13. The electronic control circuit of claim 7 wherein said safety mechanisms elicit the relaying of an audible or visual signal to the operator by providing a predetermined sequenced beep from said audible beeping device, or a predetermined blinking sequence from said visual illumination device.

14. Said switch of claim 7 wherein the switch handle is mounted on the outside of said metal formed explosion proof enclosure box and the switching mechanism is mounted on the inside of said metal formed explosion proof enclosure box.

15. Said switch of claim 7 wherein said “automatic on” selection mode signals said at least one explosion proof electric motor with said axial air mover to operate according to said preprogrammed heating cycles.
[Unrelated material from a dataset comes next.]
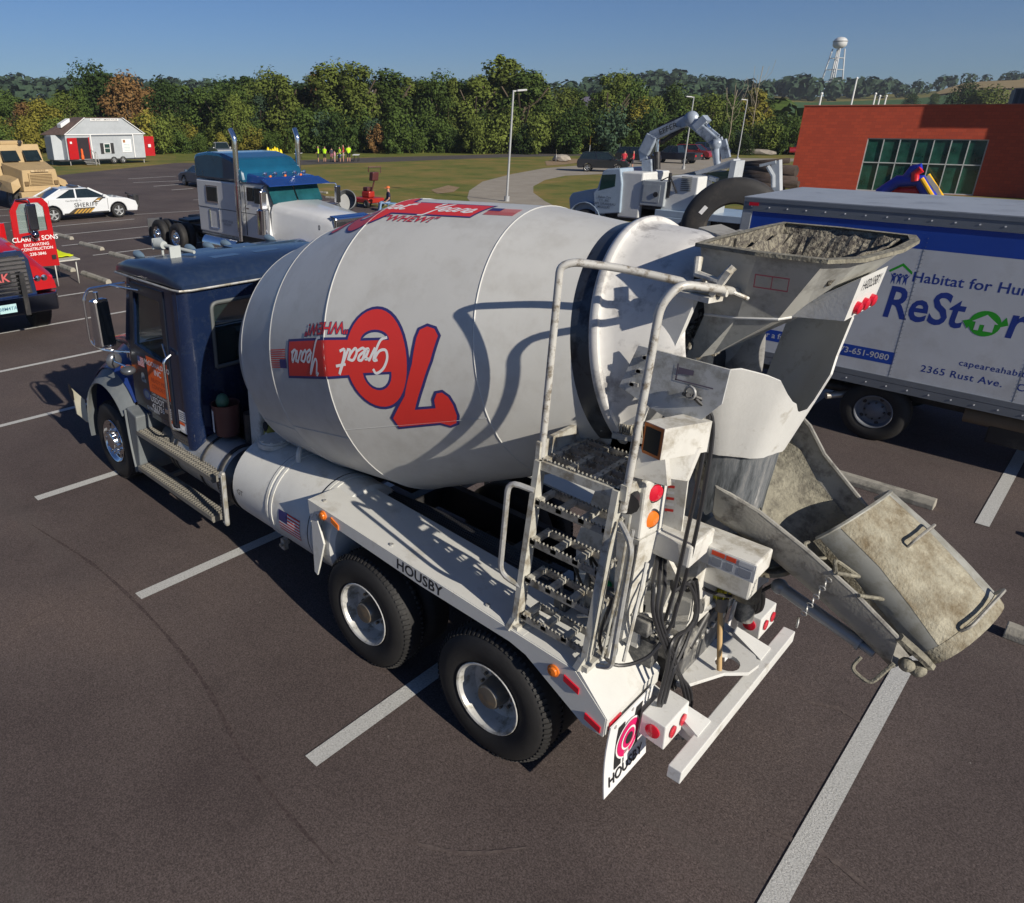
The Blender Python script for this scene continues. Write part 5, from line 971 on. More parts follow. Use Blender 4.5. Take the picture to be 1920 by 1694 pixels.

16. Said switch of claim 7 wherein said “continuous on” selection mode signals said at least one explosion proof electric motor with said axial air mover to operate continuously, strictly providing air movement as part of a cooling cycle.

17. Said integral disconnect switch of claim 7 wherein the integral disconnect switch handle is mounted on the outside of said metal formed explosion proof enclosure box and the switching mechanism is mounted on the inside of said metal formed explosion proof enclosure box.

18. Said metal formed explosion proof junction box of claim 1 further comprising an optional thermostatic switch.

19. The axial air mover of claim 1 wherein said axial air mover can be substituted with any type of air mover.

20. Said metal formed explosion proof expansion conduit unions “A”, “B” and “C” of claim 1 wherein said metal formed explosion proof expansion conduit unions comprise: an inner and outer conduit telescoping on an axial plane, allowing for close tolerance fit, forming an explosion proof conduit.